→ **Source data**:
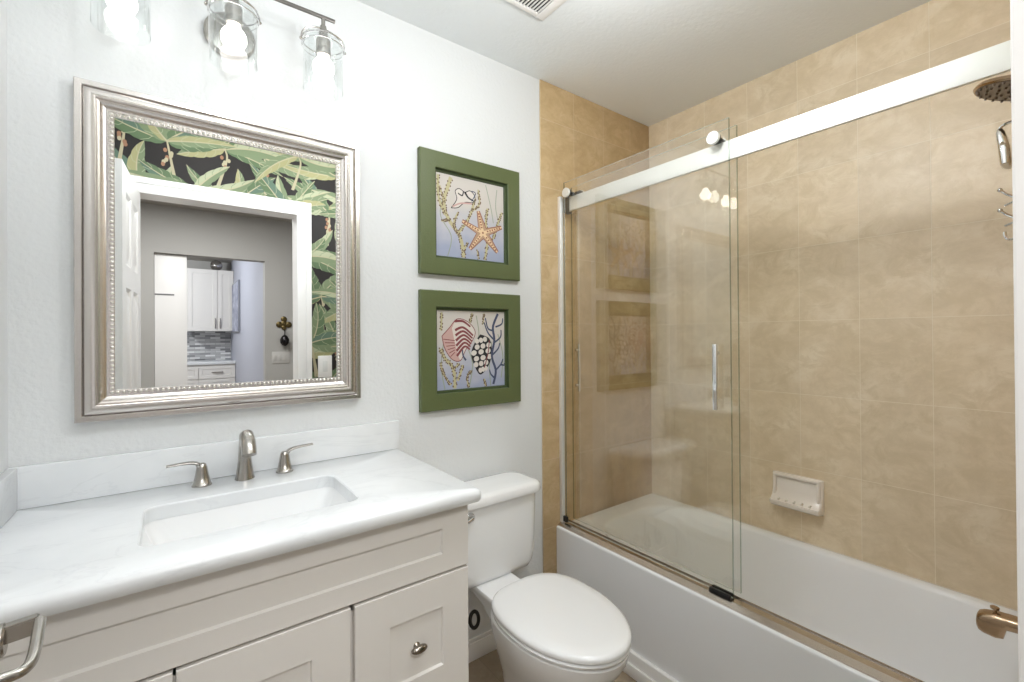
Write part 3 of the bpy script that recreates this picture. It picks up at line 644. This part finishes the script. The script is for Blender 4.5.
def art_shell(fl):
    for p in (((.1, 0), (.05, .3), (.1, .7)), ((.45, 0), (.5, .3), (.44, .5)), ((.56, .95), (.6, .7), (.55, .5)), ((.95, .1), (.98, .4), (.9, .7)), ((.78, 0), (.76, .3), (.8, .6))): fl.stroke(curve2(p), .014, 11)
    coral(fl, ((.24, 0), (.22, .25), (.1, .4), (.04, .52)), .06); coral(fl, ((.28, .1), (.36, .3)), .05); coral(fl, ((.06, .98), (.05, .75)), .04); coral(fl, ((.5, .98), (.46, .85)), .04); coral(fl, ((.22, .25), (.3, .32)), .04); coral(fl, ((.18, .05), (.08, .2), (.04, .34)), .04); coral(fl, ((.44, 0), (.42, .14), (.48, .22)), .035); coral(fl, ((.7, 0), (.68, .1)), .035); coral(fl, ((.68, .98), (.66, .84)), .03)
    o = curve2([(.06, .68), (.16, .78), (.28, .9), (.44, .86), (.54, .74), (.5, .62), (.4, .5), (.32, .36), (.2, .38), (.1, .52), (.06, .68)]); fl.poly(o, 9); 
    o2 = curve2([(.2, .78), (.28, .9), (.44, .86), (.54, .74), (.5, .62), (.4, .5), (.32, .37), (.26, .52), (.2, .78)]); fl.poly(o2, 7)
    for k in range(7):
        f_ = k / 6; fl.stroke(curve2([(.22 + .03 * f_ + .02, .82 - .40 * f_), (.36 + .02 * f_, .84 - .3 * f_), (.50 - .06 * f_ + .02, .72 - .22 * f_)]) if k else curve2([(.24, .87), (.36, .87), (.47, .80)]), .034, 8, .35)
    for k in range(6): fl.stroke([(.08 + .02 * k, .64 - .045 * k), (.24, .62 - .03 * k)], .010, 8)
    fl.stroke(o, .010, 8)
    cn = curve2([(.62, .70), (.76, .64), (.8, .48), (.76, .3), (.62, .16), (.52, .3), (.48, .45), (.54, .6), (.62, .70)]); fl.poly(cn, 4)
    for r in range(6):
        v = .62 - .078 * r; w_ = (.08, .115, .14, .13, .10, .055)[r]
        for s in range(3): fl.dot(.64 + (s - 1) * w_ * .78 + (.02 if r % 2 else -.01), v + .012 * (s - 1), .0205 + w_ * .16, .036, 7, 9, .3)
    fl.stroke(curve2([(.76, .62), (.74, .45), (.68, .25)]), .014, 8)
    m = curve2([(.82, .02), (.86, .2), (.8, .4), (.84, .62), (.82, .8), (.9, .98)]); fl.stroke(m, .034, 10)
    for a, e1, e2 in (((.84, .62), (.74, .72), (.68, .86)), ((.86, .8), (.96, .84), (.98, .92)), ((.83, .58), (.94, .66), (.95, .76)), ((.81, .42), (.9, .5), (.93, .58)), ((.85, .2), (.94, .28), (.98, .36)), ((.82, .75), (.74, .78), (.7, .92)), ((.84, .1), (.78, .16), (.76, .22)), ((.4, .36), (.36, .42), (.35, .5)), ((.94, .28), (1.0, .27), (1.0, .3))): fl.stroke(curve2([a, e1, e2]), .026, 10, .4)
def picture(z0, z1, label, draw, seed):
    x0, x1 = .741, 1.212
    t = thing('framed_picture', (.976, YB, z0), label, 'picture', 'green framed sea prints')
    b = NB(); pr = [(0, .0005), (0, .0205), (.003, .0235), (.030, .0245), (.062, .0235), (.0645, .0215), (.065, .0105), (.0715, .0095), (.073, .0085), (.0755, .003)]
    sweep_frame(b, x0, x1, z0, z1, YB, pr)
    fr = finish('frame', b, [GREEN, GREEN2], t, smooth=25)
    for p_ in fr.data.polygons:
        c = p_.center; q = min(min(abs(fr.data.vertices[i].co.x - e) for e in (x0, x1)) if abs(c.x - .9765) > abs(c.z - (z0 + z1) / 2) else min(abs(fr.data.vertices[i].co.z - e) for e in (z0, z1)) for i in p_.vertices)
        if q > .0642: p_.material_index = 1
    a0, a1, c0_, c1 = x0 + .0752, x1 - .0752, z0 + .0752, z1 - .0752
    b = NB(); box(b, a0, a1, YB - .0045, YB - .001, c0_, c1); pp = finish('print', b, PAPER, t, smooth=0)
    random.seed(seed); fl = Flat(a0 + .002, c0_ + .002, a1 - a0 - .004, c1 - c0_ - .004, YB - .00455, -1, .000004); draw(fl)
    for v in fl.bm.verts: v.co.x = min(max(v.co.x, a0 + .001), a1 - .001); v.co.z = min(max(v.co.z, c0_ + .001), c1 - .001)
    finish('painted_motif', fl.bm, INK, pp, smooth=0, recalc=False)
picture(1.514, 1.988, 'upper green framed print with an orange starfish and coral', art_star, 3)
picture(.990, 1.452, 'lower green framed print with striped and dark patterned shells', art_shell, 5)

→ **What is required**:
Go through the listing above and write it all out exactly, leaving out any picture.

→ **Written reply**:
Write part 3 of the bpy script that recreates this picture. It picks up at line 644. This part finishes the script. The script is for Blender 4.5.
def art_shell(fl):
    for p in (((.1, 0), (.05, .3), (.1, .7)), ((.45, 0), (.5, .3), (.44, .5)), ((.56, .95), (.6, .7), (.55, .5)), ((.95, .1), (.98, .4), (.9, .7)), ((.78, 0), (.76, .3), (.8, .6))): fl.stroke(curve2(p), .014, 11)
    coral(fl, ((.24, 0), (.22, .25), (.1, .4), (.04, .52)), .06); coral(fl, ((.28, .1), (.36, .3)), .05); coral(fl, ((.06, .98), (.05, .75)), .04); coral(fl, ((.5, .98), (.46, .85)), .04); coral(fl, ((.22, .25), (.3, .32)), .04); coral(fl, ((.18, .05), (.08, .2), (.04, .34)), .04); coral(fl, ((.44, 0), (.42, .14), (.48, .22)), .035); coral(fl, ((.7, 0), (.68, .1)), .035); coral(fl, ((.68, .98), (.66, .84)), .03)
    o = curve2([(.06, .68), (.16, .78), (.28, .9), (.44, .86), (.54, .74), (.5, .62), (.4, .5), (.32, .36), (.2, .38), (.1, .52), (.06, .68)]); fl.poly(o, 9); 
    o2 = curve2([(.2, .78), (.28, .9), (.44, .86), (.54, .74), (.5, .62), (.4, .5), (.32, .37), (.26, .52), (.2, .78)]); fl.poly(o2, 7)
    for k in range(7):
        f_ = k / 6; fl.stroke(curve2([(.22 + .03 * f_ + .02, .82 - .40 * f_), (.36 + .02 * f_, .84 - .3 * f_), (.50 - .06 * f_ + .02, .72 - .22 * f_)]) if k else curve2([(.24, .87), (.36, .87), (.47, .80)]), .034, 8, .35)
    for k in range(6): fl.stroke([(.08 + .02 * k, .64 - .045 * k), (.24, .62 - .03 * k)], .010, 8)
    fl.stroke(o, .010, 8)
    cn = curve2([(.62, .70), (.76, .64), (.8, .48), (.76, .3), (.62, .16), (.52, .3), (.48, .45), (.54, .6), (.62, .70)]); fl.poly(cn, 4)
    for r in range(6):
        v = .62 - .078 * r; w_ = (.08, .115, .14, .13, .10, .055)[r]
        for s in range(3): fl.dot(.64 + (s - 1) * w_ * .78 + (.02 if r % 2 else -.01), v + .012 * (s - 1), .0205 + w_ * .16, .036, 7, 9, .3)
    fl.stroke(curve2([(.76, .62), (.74, .45), (.68, .25)]), .014, 8)
    m = curve2([(.82, .02), (.86, .2), (.8, .4), (.84, .62), (.82, .8), (.9, .98)]); fl.stroke(m, .034, 10)
    for a, e1, e2 in (((.84, .62), (.74, .72), (.68, .86)), ((.86, .8), (.96, .84), (.98, .92)), ((.83, .58), (.94, .66), (.95, .76)), ((.81, .42), (.9, .5), (.93, .58)), ((.85, .2), (.94, .28), (.98, .36)), ((.82, .75), (.74, .78), (.7, .92)), ((.84, .1), (.78, .16), (.76, .22)), ((.4, .36), (.36, .42), (.35, .5)), ((.94, .28), (1.0, .27), (1.0, .3))): fl.stroke(curve2([a, e1, e2]), .026, 10, .4)
def picture(z0, z1, label, draw, seed):
    x0, x1 = .741, 1.212
    t = thing('framed_picture', (.976, YB, z0), label, 'picture', 'green framed sea prints')
    b = NB(); pr = [(0, .0005), (0, .0205), (.003, .0235), (.030, .0245), (.062, .0235), (.0645, .0215), (.065, .0105), (.0715, .0095), (.073, .0085), (.0755, .003)]
    sweep_frame(b, x0, x1, z0, z1, YB, pr)
    fr = finish('frame', b, [GREEN, GREEN2], t, smooth=25)
    for p_ in fr.data.polygons:
        c = p_.center; q = min(min(abs(fr.data.vertices[i].co.x - e) for e in (x0, x1)) if abs(c.x - .9765) > abs(c.z - (z0 + z1) / 2) else min(abs(fr.data.vertices[i].co.z - e) for e in (z0, z1)) for i in p_.vertices)
        if q > .0642: p_.material_index = 1
    a0, a1, c0_, c1 = x0 + .0752, x1 - .0752, z0 + .0752, z1 - .0752
    b = NB(); box(b, a0, a1, YB - .0045, YB - .001, c0_, c1); pp = finish('print', b, PAPER, t, smooth=0)
    random.seed(seed); fl = Flat(a0 + .002, c0_ + .002, a1 - a0 - .004, c1 - c0_ - .004, YB - .00455, -1, .000004); draw(fl)
    for v in fl.bm.verts: v.co.x = min(max(v.co.x, a0 + .001), a1 - .001); v.co.z = min(max(v.co.z, c0_ + .001), c1 - .001)
    finish('painted_motif', fl.bm, INK, pp, smooth=0, recalc=False)
picture(1.514, 1.988, 'upper green framed print with an orange starfish and coral', art_star, 3)
picture(.990, 1.452, 'lower green framed print with striped and dark patterned shells', art_shell, 5)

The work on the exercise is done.